The Global Lexicostatistical Database (GLD) is a subproject recently undertaken by EHL that promises, in a matter of several years, the compilation, annotation, and online publication of the largest amount of the so-called "Swadesh wordlists" ever put together by one team of linguists. The foundation of the GLD consists of hundreds of "raw" wordlists, compiled from a variety of sources by EHL members over a period of more than ten years. However, all of them are now undergoing serious revision, with a set of new, more rigorous standards of word selection, transcription, and etymologization. The database, much like EHL's etymological databases, will consist of a series of cross-linked "mini"-databases that will not only include wordlists from modern or historically attested languages, but also wordlists for reconstructed proto-languages, with each choice for a "proto-word" annotated and explicated.
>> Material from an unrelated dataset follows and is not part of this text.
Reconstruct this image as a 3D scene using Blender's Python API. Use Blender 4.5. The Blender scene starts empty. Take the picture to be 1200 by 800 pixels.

Since the use of lexicostatistical data for language classification depends crucially on the correctness of the researcher's etymological decisions, the GLD will be supplemented with possibilities of both manual and automatic analysis of the material, with the resulting language tree produced online at the user's particular request. The different results can then be compared and the discrepancies can be used to correct the procedures.
Even in unfinished form, the GLD promises to be extremely useful for everyone interested in language classification, as well as phonetic and semantic typology and the basic issues of diversification of languages.